Richard Shelby Is Angry That Regulators He Sandbagged Didn't Stop JPMorgan Losses

GOP Senator Mocks Regulators He Sandbagged For JPMorgan Losses

Sen. Richard Shelby (R-Ala.) is shocked -- SHOCKED! -- that gambling is going on at JPMorgan, and that this gambling led to a multibillion-dollar loss on a "hedge" that was actually something that looks a lot more like an insane and irresponsible bet. But Shelby has nothing bad to say about JPMorgan. Rather, he's hopping mad at the inability of government regulators to keep sufficient watch after he and his party made sure their hands were tied in the first place.

Over at the Washington Post, Dana Milbank deftly allows this scene to unfold. Here's Act One:

"When did you first learn about these trades?" Shelby inquired.

Gary Gensler, head of the Commodity Futures Trading Commission, admitted that he had learned about them from press reports.

"Press reports!" Shelby echoed, with mock surprise.
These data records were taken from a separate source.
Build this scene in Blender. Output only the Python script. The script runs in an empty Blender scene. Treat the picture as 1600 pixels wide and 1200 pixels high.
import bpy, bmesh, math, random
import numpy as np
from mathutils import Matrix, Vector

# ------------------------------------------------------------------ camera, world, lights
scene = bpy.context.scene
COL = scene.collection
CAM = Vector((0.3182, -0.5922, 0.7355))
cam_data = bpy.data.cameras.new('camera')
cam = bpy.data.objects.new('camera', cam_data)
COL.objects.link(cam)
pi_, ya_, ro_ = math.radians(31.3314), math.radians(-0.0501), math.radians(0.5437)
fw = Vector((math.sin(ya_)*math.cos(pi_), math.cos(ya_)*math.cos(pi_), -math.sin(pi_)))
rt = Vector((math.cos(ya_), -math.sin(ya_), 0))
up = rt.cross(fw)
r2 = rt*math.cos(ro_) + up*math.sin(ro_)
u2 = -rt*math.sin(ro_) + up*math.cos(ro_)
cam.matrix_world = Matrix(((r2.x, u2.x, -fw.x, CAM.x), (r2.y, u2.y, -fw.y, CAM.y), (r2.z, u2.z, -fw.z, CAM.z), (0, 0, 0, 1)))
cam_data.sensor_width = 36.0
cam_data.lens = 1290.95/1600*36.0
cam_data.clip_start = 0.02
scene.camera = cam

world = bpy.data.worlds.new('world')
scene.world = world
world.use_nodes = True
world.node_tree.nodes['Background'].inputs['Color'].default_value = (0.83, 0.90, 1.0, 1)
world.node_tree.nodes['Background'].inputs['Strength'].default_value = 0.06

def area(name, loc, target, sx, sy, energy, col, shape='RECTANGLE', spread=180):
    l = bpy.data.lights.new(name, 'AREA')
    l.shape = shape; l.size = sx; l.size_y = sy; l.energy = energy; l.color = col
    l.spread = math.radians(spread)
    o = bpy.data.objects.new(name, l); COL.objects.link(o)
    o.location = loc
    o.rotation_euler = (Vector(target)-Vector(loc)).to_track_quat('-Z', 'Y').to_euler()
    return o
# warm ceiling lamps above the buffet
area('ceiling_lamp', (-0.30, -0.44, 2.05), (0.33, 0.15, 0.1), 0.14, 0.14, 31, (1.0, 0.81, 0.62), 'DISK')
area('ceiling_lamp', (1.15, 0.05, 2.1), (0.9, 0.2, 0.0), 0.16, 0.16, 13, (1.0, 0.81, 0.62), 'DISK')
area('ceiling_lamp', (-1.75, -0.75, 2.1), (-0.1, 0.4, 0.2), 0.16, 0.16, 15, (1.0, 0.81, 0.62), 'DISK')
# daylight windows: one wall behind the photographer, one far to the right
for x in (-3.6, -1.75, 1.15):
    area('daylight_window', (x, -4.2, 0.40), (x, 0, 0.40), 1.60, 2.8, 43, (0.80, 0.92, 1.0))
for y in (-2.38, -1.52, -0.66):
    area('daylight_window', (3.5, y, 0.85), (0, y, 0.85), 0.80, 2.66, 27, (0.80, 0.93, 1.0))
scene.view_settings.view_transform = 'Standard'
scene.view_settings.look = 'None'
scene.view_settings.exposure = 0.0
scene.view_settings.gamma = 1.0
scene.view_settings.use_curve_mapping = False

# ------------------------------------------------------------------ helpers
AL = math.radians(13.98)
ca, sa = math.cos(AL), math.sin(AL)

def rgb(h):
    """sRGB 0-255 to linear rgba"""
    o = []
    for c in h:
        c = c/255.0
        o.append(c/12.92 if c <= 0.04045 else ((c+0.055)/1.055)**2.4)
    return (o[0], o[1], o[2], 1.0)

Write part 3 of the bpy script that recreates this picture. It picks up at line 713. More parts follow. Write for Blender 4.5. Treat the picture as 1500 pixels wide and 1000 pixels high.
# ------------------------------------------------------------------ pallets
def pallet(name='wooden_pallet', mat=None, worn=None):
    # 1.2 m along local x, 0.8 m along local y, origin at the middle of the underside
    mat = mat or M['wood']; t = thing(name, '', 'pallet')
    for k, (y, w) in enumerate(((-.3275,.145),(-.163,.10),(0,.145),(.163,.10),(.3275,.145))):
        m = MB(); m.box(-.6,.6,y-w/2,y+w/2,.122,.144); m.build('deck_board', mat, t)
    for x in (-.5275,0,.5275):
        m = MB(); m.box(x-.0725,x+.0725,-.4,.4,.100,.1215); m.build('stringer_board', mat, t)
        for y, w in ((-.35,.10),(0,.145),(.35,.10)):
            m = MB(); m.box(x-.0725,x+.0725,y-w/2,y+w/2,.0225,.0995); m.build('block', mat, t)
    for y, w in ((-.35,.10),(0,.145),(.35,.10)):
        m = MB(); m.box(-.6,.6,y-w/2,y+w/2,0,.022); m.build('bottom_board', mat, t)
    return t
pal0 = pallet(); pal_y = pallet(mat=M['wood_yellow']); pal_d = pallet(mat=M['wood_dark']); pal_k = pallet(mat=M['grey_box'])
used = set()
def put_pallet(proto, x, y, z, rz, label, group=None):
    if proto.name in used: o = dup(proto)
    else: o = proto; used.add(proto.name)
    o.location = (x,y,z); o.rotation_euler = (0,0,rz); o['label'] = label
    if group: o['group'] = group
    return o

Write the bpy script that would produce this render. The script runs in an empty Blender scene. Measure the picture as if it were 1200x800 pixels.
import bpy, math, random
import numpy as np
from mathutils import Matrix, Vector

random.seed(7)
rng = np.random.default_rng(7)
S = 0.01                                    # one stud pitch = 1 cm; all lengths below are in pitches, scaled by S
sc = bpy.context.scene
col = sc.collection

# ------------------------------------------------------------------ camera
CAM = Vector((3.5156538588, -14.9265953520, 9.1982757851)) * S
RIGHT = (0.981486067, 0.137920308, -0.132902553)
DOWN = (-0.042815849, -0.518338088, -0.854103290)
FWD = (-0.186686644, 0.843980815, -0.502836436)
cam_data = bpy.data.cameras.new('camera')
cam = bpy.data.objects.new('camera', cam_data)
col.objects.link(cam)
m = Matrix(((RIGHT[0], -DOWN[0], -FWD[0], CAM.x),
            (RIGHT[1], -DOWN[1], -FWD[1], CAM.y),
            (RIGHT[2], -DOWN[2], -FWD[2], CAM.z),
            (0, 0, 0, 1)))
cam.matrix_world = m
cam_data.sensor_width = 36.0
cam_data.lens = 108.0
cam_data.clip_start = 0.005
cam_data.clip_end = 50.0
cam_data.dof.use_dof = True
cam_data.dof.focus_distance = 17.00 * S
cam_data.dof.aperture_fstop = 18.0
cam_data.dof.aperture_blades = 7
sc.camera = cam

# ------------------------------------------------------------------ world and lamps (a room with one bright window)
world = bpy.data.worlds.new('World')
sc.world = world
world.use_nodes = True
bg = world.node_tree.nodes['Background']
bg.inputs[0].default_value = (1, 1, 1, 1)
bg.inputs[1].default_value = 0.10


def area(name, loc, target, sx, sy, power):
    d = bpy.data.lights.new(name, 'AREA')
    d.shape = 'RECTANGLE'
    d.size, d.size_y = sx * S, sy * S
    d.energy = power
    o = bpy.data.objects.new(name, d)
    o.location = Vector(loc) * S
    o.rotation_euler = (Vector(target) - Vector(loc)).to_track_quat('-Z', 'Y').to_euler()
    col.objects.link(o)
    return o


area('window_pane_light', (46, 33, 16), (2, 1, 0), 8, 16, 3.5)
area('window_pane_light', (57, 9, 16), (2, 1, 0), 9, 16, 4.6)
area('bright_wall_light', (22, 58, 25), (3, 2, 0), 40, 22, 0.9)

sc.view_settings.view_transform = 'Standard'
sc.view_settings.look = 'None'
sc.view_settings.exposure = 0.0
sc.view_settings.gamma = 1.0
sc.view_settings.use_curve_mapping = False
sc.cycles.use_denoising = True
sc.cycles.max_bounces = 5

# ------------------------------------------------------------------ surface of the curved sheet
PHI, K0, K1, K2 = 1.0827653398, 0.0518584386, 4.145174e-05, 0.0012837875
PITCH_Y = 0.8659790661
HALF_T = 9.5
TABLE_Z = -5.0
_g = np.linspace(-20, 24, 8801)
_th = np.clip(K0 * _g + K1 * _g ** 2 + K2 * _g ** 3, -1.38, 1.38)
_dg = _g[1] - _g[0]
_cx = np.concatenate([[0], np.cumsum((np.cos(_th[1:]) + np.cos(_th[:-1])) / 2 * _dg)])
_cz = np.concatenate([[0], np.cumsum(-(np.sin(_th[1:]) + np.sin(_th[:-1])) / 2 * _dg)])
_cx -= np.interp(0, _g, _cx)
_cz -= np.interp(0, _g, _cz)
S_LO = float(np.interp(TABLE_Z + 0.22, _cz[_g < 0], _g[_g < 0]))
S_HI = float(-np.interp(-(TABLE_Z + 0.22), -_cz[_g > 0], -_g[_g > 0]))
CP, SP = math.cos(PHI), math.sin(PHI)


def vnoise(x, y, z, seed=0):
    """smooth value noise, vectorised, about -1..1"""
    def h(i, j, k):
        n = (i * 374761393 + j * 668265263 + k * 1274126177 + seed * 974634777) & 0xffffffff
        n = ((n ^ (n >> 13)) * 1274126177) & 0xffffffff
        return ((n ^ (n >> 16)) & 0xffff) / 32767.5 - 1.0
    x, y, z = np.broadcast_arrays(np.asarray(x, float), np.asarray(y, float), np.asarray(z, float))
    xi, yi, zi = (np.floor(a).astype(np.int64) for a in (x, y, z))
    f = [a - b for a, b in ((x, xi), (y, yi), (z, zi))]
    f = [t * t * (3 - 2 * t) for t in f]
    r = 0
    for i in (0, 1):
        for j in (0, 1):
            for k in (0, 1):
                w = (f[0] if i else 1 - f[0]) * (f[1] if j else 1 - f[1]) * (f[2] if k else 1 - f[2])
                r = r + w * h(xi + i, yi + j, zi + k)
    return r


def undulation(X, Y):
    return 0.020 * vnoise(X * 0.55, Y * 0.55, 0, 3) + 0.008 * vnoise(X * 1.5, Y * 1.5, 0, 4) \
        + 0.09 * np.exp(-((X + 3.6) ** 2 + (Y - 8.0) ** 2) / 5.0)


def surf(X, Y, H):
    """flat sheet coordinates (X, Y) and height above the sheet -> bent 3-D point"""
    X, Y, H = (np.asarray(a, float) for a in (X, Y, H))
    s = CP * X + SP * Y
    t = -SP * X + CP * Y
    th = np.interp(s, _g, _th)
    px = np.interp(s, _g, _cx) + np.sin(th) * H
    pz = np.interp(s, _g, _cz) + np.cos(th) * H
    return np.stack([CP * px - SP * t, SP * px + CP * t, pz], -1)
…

He smiled. "Were you in the dark?"

Gensler tried to explain that his agency does not yet have authority to regulate the bank, but Shelby interrupted. "So you really didn't know what was going on ... until you read the press reports like the rest of us?" he asked again.

"That's what I've said," Gensler repeated.

But Shelby wanted him to keep saying it. "You didn't know there was a problem there until you read the press reports?"

And here's the comical revelation from Act Two:

It's true that Dodd-Frank, the legislation responding to the 2008 economic collapse, hasn't worked -- because it hasn't been put in place. At the heart of the proposed reforms is the "Volcker rule," named for a former Federal Reserve chairman, which attempts to separate banks' gambling from their government-backed deposits. This mimics the situation before the Depression-era Glass-Steagall law was repealed in 1999.

...

Now industry-friendly lawmakers are using the scandal to discredit never-implemented regulations.

Hilarious. Clearly, the regulations -- that have not been implemented yet because Shelby and his colleagues have moved heaven and earth to block or degrade them -- are to blame here. Clearly, this has nothing at all to do with the way that Shelby's House colleagues have cut so much from the budgets of financial sector regulators that they're too hamstrung to do the work they were doing before Dodd-Frank was even conceived. (As Rep. Barney Frank (D-Mass.) remarked back in July 2011, the underfunding was such that regulators "can't even carry out some of [their old duties]," let alone any new ones.)

All this little bit of farce needs now is for the croupier to wander by and hand Shelby his winnings. Unfortunately for the scenic structure, Shelby got himself sorted out in that regard before this play even began. As Milbank notes, "JPMorgan Chase and its employees have given" Shelby $72,950 in the past five years.